Given request: Here are some records; copy every line that holds the word "continues".

Working data:

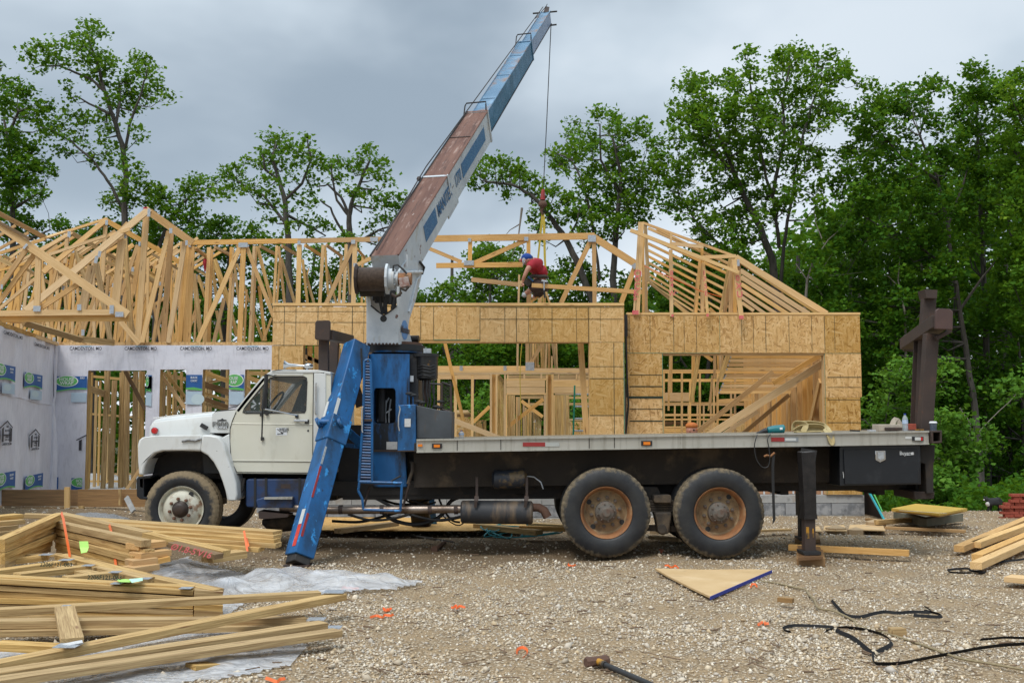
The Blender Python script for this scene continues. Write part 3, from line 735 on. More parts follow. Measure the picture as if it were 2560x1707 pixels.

--

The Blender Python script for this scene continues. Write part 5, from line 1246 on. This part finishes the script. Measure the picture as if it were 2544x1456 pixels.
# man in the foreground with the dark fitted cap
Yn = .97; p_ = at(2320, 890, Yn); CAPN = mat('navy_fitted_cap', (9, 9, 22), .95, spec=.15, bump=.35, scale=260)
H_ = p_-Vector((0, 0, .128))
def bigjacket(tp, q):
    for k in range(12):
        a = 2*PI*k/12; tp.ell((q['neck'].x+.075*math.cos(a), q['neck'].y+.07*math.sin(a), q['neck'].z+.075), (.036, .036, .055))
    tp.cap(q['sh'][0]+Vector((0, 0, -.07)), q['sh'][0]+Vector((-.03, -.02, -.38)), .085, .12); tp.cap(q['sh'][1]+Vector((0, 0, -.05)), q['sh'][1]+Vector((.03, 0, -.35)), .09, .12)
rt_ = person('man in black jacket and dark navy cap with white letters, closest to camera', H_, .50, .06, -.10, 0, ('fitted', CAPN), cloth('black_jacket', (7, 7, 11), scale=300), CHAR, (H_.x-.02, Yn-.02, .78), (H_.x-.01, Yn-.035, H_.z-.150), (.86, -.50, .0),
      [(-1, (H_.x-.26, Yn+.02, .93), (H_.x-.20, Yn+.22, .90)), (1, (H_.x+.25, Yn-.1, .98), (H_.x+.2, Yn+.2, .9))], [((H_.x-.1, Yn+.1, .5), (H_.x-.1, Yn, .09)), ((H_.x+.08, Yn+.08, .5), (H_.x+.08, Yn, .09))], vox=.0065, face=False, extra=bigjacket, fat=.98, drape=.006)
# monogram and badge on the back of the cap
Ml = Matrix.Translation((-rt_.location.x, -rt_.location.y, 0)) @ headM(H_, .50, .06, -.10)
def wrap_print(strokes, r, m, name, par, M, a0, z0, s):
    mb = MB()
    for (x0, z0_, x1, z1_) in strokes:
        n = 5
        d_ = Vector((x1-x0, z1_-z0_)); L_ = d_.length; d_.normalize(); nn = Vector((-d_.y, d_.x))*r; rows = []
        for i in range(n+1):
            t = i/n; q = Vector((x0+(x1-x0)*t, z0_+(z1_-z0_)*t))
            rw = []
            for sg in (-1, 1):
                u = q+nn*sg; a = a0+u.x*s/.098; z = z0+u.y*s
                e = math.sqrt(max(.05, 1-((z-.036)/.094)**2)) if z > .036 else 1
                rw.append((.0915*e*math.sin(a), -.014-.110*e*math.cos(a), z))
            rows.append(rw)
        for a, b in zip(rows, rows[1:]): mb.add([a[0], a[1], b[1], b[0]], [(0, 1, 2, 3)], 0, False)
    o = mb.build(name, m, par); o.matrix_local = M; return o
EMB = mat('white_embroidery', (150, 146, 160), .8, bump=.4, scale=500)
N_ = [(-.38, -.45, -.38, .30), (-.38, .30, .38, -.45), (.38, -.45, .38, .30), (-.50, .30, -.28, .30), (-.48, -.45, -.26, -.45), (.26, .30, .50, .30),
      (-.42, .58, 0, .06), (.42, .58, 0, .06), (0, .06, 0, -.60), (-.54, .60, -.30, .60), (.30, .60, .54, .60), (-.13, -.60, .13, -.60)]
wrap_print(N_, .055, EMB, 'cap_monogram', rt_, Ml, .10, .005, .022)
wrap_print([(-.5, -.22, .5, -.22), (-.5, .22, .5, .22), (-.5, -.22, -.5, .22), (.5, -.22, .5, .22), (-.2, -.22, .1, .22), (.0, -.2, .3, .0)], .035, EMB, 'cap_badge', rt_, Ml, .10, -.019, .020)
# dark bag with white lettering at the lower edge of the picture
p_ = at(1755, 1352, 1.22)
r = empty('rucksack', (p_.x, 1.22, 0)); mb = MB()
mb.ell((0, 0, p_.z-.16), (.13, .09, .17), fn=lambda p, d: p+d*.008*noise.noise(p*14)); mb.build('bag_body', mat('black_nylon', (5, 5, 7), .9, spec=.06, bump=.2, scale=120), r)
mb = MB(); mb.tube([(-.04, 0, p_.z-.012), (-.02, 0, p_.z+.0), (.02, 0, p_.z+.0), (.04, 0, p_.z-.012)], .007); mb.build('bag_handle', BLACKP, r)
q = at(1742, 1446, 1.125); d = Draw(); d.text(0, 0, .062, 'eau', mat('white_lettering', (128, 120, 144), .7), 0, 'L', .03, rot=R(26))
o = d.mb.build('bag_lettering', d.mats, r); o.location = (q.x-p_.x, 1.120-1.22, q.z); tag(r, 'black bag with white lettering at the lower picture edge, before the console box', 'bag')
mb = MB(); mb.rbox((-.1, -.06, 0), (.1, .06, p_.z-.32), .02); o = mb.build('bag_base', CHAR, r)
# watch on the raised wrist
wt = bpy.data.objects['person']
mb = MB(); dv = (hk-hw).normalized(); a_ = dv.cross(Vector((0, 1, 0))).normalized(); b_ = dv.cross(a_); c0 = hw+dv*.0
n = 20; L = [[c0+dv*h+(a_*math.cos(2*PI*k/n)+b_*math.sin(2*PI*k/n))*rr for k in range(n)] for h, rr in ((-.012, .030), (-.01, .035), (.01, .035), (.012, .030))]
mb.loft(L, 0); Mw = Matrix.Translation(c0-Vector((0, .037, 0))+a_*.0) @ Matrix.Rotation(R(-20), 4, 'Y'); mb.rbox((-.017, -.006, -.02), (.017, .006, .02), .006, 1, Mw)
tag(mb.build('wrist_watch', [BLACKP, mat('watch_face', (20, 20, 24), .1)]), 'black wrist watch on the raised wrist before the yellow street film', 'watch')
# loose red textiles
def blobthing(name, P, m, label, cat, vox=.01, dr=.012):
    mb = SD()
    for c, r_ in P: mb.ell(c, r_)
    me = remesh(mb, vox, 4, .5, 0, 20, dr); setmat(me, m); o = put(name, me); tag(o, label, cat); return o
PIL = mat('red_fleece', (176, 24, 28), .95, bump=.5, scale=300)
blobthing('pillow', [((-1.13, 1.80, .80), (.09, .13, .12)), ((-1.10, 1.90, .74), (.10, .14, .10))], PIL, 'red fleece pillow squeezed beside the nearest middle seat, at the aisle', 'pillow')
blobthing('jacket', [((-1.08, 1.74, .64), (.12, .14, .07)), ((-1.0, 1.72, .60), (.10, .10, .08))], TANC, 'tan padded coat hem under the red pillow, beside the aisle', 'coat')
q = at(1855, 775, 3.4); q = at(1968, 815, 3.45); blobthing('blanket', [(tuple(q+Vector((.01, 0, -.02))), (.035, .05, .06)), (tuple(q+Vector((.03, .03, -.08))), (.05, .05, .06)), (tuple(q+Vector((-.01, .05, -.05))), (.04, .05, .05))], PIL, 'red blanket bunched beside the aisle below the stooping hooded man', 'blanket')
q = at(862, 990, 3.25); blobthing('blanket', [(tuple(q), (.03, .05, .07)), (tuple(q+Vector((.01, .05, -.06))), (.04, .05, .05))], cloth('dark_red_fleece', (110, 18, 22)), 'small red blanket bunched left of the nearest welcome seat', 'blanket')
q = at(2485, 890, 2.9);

Answer to the task:
The Blender Python script for this scene continues. Write part 3, from line 735 on. More parts follow. Measure the picture as if it were 2560x1707 pixels.
The Blender Python script for this scene continues. Write part 5, from line 1246 on. This part finishes the script. Measure the picture as if it were 2544x1456 pixels.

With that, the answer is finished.